Hey guys,

I know that I'm not supposed to make chapters that are just about author's notes and I'm so sorry if this is a story that hasn't been updated in a while and you're expecting a new chapter, but I really need to get this off my chest because it's been bothering me for the past few months.

When I created Anasatsia98, I didn't expect to have this outcome and I don't think you guys understand how thankful I am for you all. You've all changed my writing style and who I currently am as a person.

But recently, I don't like who Ana's become, and it's not your guys' fault at all, it really is mine. I feel as though I no longer write with the passion that I'm supposed to and when I write, I write for the reviews... and I really don't like that. While reviews are loved and adored (and to those who have reviewed, thank you so much), I should be writing for the sake of what I love and what I'm passionate about. And I honestly just feel shitty because I don't think I've been doing that and I feel that some of my older work is very half-assed. I have begun to loathe who Anasatsia is so much that I even created a new account in which I've started to write new stories under.

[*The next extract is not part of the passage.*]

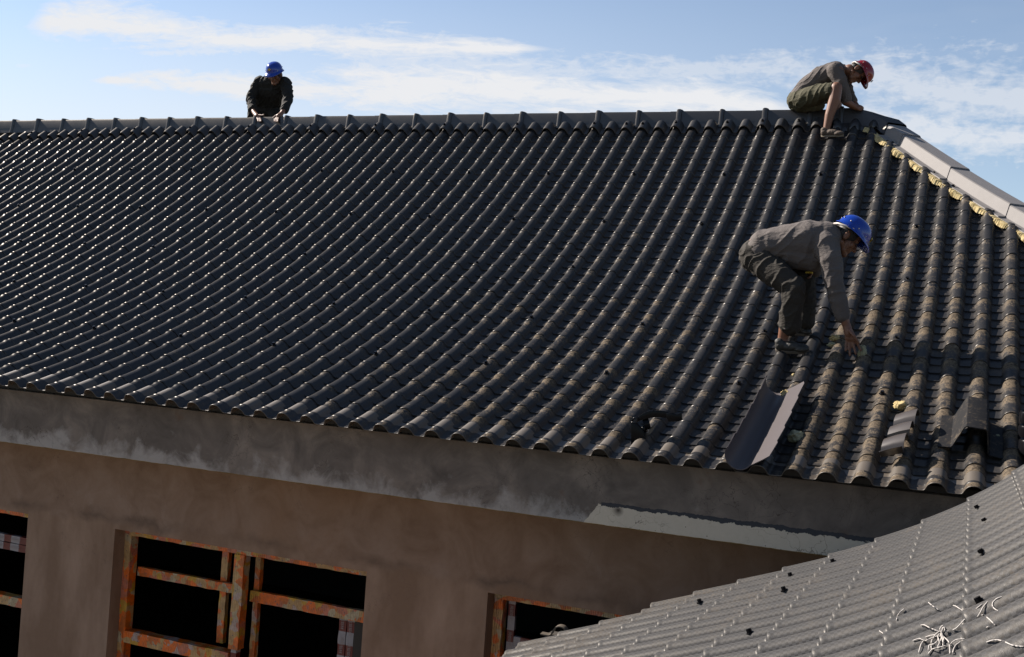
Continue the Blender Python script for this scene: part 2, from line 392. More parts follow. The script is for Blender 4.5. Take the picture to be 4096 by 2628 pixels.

So, i guess the overall point of this is that I'm going to try and be a better Ana for all you guys. And for my older work, I will be rewriting all of it. So please don't expect new updates, but please expect better writing. This, of course, will take time because I have no impulse control when it comes to creating stories and I have so many, but each week, one or more stories will be updated with better content... the content that you all deserve.

And please don't think this is a pity cry because it really is not. This is just me explaining to you what's been going on the past few months (or years even, depending on the story).

Thank you so much for reading this, and I will only keep this up for a day or two.

But, I just want to apologize again because this isn't who i expected to turn out to be and this isn't who I want to be, as a writer and as a person.